La confrontation est rude pour la jeune femme d'autant qu'il ne s'agit pas de retrouvailles choisies mais qu'elle se trouve prise au piège de l'état de nécessité dans lequel se trouve sa mère ce qui l'accule à une véritable impasse psychologique qui sera peut-être salutaire.

Tel est le sujet traité par Emmanuelle Bataille dans "Fille de..." qui ressortit au théâtre de sentiment et au théâtre de bons sentiments dans lequel elle navigue entre les écueils du mélodrame et du sentimentalisme.

Il est aisé de comprendre pourquoi cette pièce a retenu l'attention de Régis Santon qui en assure la mise en scène, qui, quand il présidait aux destinées du Théâtre Silvia Monfort, accueillait régulièrement des spectacles interprétés par des comédiens atteints de handicaps physiques et le Festival du Futur Composé qui organise des spectacles créées par des professionnels avec de jeunes handicapés mentaux.

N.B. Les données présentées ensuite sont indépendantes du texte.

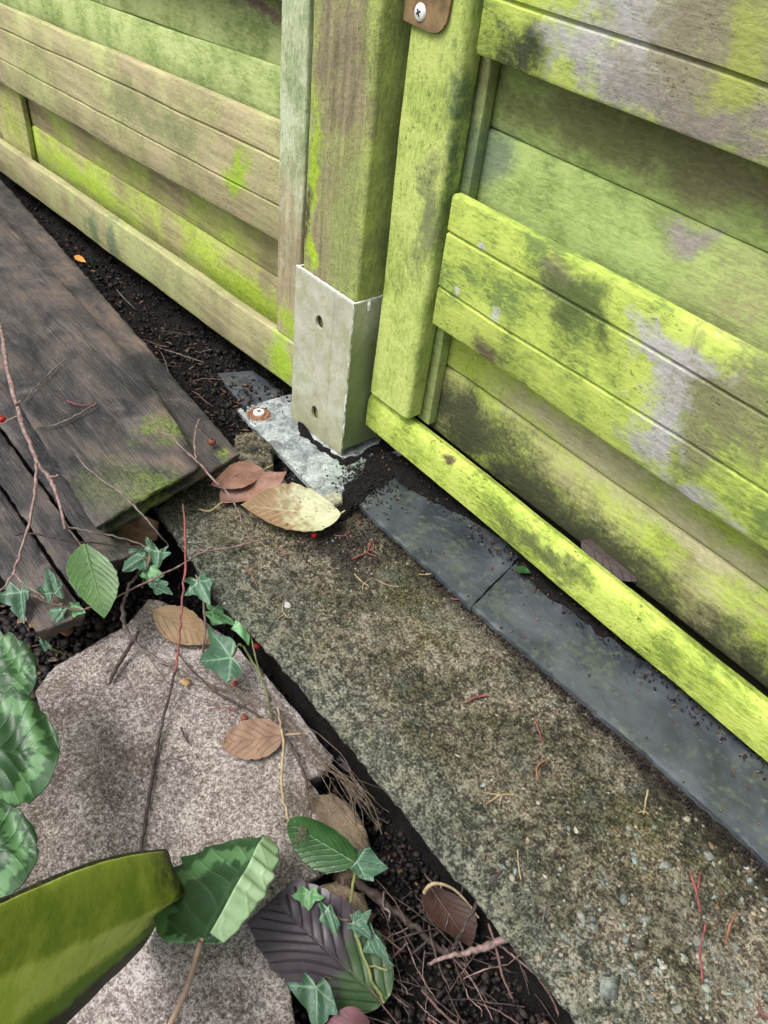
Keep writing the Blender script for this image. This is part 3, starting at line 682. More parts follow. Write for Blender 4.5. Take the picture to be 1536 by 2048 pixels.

C'est également grâce à lui et à son long parcours de comédien et de metteur en scène que cette pièce passe le cap du reportage-documentaire à la "Strip-tease" pour tenir la route sur la scène.

Egalement grâce aux comédiens qui composent efficacement des personnages relativement monolithiques pour les besoins de la démonstration. Car bien évidemment cette pièce vise à démontrer que l'amour ne connaît pas l'ostracisme et à prôner la vertu bien malmenée dans la société contemporaine qu'est la tolérance.

A ce titre, dans le rôle de la mère, Marie-France Santon, toujours juste et sur le fil, réussit un beau tour de force en ne forçant pas ni sur le compassionnel ni sur l'angélisme lénifiant mais en composant un personnage de femme qui a, comme tout à chacun, ses qualités et ses défauts.